Personal - Swimming Theme #16

Hi Blog,

Friendship is something I have always cherished, same like everyone. I believe that friends come into our lives not by chance but to walk a part of the journey with us. Along the way, there are moments of joy, moments of conflict, and lessons we can only learn through experience. I had a situation with a friend recently that made me think about how important it is to set clear boundaries in relationships, whether it's about money, personal space, or beliefs

What happened reminded me that being kind and understanding doesn't mean I should tolerate feeling uncomfortable. Friendship should be built on mutual respect, and when that respect is crossed, it's important to speak up. In the moment, I might act instinctively to defend or explain myself, but it can be misunderstood or dismissed, making it seem like it's my problem to find a way to express myself without hurting the other person.
Not every friend will instantly understand or accept these boundaries, and some might feel hurt or even distance themselves. While that's never what I want, I've realised I can't control how others react. What I can do is stick to my values while learning forgiveness and kindness on my own. In the end, this approach benefits everyone.

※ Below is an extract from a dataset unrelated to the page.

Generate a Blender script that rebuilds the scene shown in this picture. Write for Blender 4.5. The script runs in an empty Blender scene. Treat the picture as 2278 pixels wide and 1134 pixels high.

In the end, friendships are tested not only by how much fun we share but also by how we navigate moments of tension and misunderstanding. This experience has reminded me to stand firm yet gentle, to care for others without losing sight of myself, and to let go when holding on no longer feels right. It may not be easy, but I believe every step like this strengthens my journey of growth.

To my friend, thank you for everything, and never forget the memories we’ve shared. But I have my own boundaries, and if they only bring you disappointment and unhappiness, is it fair for me to let them go? I know you’ve made your own adjustments too. So what does that make me in the end? For the greater good, I suppose an iron fist it is. I’m just too weak myself.